The final setup draws just 200mA when running at full volume. I had previously load tested the battery pack at 800mA and it ran for just under 8 hours

The final technical enhancement was to include an NFC tag inside the set (actually near the BT module) that allows a user to pair their phone by holding it to the side of the radio and a final procedural step was to update the schematics add a new page showing the revisions such that any future technician who has the bad luck to look inside this can hopefully understand what I did and no matter what else can rewind and start over if need be.
I think that’s all of the “interesting” parts. Sorry for the long post, I hope some find it interesting. I learned a lot during this exercise, I have no doubt my choices are far from perfect and I look forward to constructive feedback from you all. I look forward to seeing how Paul attacks the same problems and learning from that so that I can keep improving with future projects.

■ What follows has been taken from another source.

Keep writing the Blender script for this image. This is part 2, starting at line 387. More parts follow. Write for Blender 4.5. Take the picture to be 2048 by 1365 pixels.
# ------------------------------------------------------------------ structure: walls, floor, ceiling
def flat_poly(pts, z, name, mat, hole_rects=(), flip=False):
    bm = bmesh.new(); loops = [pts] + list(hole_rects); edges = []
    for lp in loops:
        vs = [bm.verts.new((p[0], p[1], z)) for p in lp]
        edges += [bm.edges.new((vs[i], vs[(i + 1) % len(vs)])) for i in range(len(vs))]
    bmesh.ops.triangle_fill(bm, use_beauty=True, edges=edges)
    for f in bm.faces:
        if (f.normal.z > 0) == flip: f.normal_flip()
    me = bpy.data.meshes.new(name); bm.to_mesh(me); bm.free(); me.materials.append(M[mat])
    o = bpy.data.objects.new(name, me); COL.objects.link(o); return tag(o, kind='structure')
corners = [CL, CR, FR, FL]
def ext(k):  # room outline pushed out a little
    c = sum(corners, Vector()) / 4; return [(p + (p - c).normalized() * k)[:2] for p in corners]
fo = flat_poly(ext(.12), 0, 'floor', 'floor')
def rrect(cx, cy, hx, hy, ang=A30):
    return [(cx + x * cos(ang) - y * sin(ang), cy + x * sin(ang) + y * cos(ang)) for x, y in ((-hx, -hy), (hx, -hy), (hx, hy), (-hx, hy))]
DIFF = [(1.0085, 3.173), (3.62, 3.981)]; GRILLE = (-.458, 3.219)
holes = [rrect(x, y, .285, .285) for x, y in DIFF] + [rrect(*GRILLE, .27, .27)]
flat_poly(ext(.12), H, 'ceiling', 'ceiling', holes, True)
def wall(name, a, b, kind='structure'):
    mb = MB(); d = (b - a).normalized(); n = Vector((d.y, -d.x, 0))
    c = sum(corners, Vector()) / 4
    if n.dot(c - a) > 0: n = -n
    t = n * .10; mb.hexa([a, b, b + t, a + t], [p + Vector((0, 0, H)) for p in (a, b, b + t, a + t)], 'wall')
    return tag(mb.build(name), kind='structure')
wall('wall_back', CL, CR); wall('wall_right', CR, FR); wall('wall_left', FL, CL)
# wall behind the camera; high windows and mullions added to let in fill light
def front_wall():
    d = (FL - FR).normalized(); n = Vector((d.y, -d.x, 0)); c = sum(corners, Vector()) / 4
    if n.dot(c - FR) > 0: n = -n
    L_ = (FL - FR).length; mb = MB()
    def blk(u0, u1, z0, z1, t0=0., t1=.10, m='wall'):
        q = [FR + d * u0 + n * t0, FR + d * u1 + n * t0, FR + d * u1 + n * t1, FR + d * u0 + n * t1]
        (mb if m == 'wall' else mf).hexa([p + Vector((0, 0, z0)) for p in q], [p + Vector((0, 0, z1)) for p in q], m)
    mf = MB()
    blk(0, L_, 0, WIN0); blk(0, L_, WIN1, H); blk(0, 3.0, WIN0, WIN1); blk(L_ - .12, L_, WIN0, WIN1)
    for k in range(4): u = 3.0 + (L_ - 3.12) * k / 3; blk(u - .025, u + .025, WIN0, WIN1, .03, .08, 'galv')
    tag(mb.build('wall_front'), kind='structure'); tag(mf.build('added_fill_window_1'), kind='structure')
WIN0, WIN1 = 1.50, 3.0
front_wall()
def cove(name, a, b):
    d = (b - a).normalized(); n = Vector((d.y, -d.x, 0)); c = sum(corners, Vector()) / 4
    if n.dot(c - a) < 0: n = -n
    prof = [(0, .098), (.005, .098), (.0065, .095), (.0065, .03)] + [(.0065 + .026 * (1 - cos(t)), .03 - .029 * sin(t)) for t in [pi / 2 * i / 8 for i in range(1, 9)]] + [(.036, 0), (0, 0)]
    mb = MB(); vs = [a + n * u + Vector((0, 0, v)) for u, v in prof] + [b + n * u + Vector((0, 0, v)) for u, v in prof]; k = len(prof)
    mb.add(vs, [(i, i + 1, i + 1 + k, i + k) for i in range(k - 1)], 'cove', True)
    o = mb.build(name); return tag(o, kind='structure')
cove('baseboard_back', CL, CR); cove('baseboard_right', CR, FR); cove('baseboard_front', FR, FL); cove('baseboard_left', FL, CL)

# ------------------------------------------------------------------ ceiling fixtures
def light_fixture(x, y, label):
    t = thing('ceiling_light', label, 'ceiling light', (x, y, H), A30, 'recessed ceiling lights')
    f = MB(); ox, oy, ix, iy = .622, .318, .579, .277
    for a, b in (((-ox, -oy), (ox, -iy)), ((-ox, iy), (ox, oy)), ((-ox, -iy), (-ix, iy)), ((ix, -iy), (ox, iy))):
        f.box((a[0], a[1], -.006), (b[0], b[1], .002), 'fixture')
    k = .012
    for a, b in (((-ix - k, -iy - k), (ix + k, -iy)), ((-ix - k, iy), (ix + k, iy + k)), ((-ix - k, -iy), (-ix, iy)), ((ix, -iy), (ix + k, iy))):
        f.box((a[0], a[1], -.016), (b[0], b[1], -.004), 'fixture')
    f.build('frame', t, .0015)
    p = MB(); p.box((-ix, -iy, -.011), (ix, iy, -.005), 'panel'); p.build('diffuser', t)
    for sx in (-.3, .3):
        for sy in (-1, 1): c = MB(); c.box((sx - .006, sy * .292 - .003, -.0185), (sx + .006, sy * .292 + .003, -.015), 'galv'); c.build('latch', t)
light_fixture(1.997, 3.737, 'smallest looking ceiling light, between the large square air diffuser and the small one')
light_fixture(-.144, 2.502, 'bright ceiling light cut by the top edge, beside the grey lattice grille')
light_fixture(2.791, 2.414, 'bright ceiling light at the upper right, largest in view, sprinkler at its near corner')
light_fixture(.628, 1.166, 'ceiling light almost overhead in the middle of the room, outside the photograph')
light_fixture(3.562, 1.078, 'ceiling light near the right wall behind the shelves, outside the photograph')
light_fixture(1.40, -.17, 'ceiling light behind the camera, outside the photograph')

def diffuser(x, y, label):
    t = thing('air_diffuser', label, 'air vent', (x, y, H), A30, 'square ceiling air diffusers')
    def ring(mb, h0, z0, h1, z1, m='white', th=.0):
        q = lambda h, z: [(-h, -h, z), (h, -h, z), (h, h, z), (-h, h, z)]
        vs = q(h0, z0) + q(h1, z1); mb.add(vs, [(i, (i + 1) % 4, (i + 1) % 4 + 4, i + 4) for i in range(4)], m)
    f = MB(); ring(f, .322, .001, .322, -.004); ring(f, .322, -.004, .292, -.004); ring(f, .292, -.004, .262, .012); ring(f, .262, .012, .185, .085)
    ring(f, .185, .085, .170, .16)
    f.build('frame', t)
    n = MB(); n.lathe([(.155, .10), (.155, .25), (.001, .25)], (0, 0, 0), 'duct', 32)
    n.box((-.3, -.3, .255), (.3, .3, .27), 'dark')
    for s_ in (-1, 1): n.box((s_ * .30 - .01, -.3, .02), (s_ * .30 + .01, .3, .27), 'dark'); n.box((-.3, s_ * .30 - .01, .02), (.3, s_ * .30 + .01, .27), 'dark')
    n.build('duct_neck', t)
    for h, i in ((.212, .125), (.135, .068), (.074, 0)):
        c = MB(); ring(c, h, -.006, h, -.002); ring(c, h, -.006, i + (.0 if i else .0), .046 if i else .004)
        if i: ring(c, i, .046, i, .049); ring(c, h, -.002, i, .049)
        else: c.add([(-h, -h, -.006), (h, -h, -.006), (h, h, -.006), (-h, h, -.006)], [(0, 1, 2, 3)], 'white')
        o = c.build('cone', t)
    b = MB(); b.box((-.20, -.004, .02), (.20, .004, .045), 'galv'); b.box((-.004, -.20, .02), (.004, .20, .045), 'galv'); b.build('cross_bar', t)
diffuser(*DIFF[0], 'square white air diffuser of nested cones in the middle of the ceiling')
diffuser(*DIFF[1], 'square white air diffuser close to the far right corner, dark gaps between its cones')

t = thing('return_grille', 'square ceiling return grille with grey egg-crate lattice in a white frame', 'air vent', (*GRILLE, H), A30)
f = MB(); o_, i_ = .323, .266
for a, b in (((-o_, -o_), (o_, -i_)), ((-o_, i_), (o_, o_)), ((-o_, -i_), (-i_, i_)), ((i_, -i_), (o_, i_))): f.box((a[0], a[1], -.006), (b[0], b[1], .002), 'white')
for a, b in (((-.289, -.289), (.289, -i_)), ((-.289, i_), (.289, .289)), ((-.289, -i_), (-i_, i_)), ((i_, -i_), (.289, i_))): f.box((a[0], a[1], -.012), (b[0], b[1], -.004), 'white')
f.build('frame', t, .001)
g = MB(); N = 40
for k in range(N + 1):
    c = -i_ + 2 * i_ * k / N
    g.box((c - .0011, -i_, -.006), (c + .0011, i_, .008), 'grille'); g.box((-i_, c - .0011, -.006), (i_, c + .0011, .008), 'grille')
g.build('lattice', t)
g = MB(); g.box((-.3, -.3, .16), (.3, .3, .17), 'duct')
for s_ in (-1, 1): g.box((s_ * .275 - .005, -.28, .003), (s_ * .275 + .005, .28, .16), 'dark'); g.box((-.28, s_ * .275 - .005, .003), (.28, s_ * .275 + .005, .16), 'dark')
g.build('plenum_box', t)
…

I am already seeing more and more enquiries from people, some ready to “bin” their old sets that are unable to serve their original purpose and I expect this trend to only increase as traditional radio broadcasting services die off and people want to keep hold of these design classics (and as in this case) try to get the next generation to value them too. Offering them choices such as this will save them from landfill.
One day, I hope to explore the possibilities of installing DAB+ modules in a similar fashion, opening up and even better upgrade route that retains the radio functions.
Neil
Interesting Neil, as I have many electronic the batteries have eaten up the device.
Some I have been able to clean up, and others no so lucky so far.
I have a lot of 18650 batteries that I have collected and need to use them someday.
Larry – N7LUF
WoW, you thought of everything. That’s a great upcycling effort.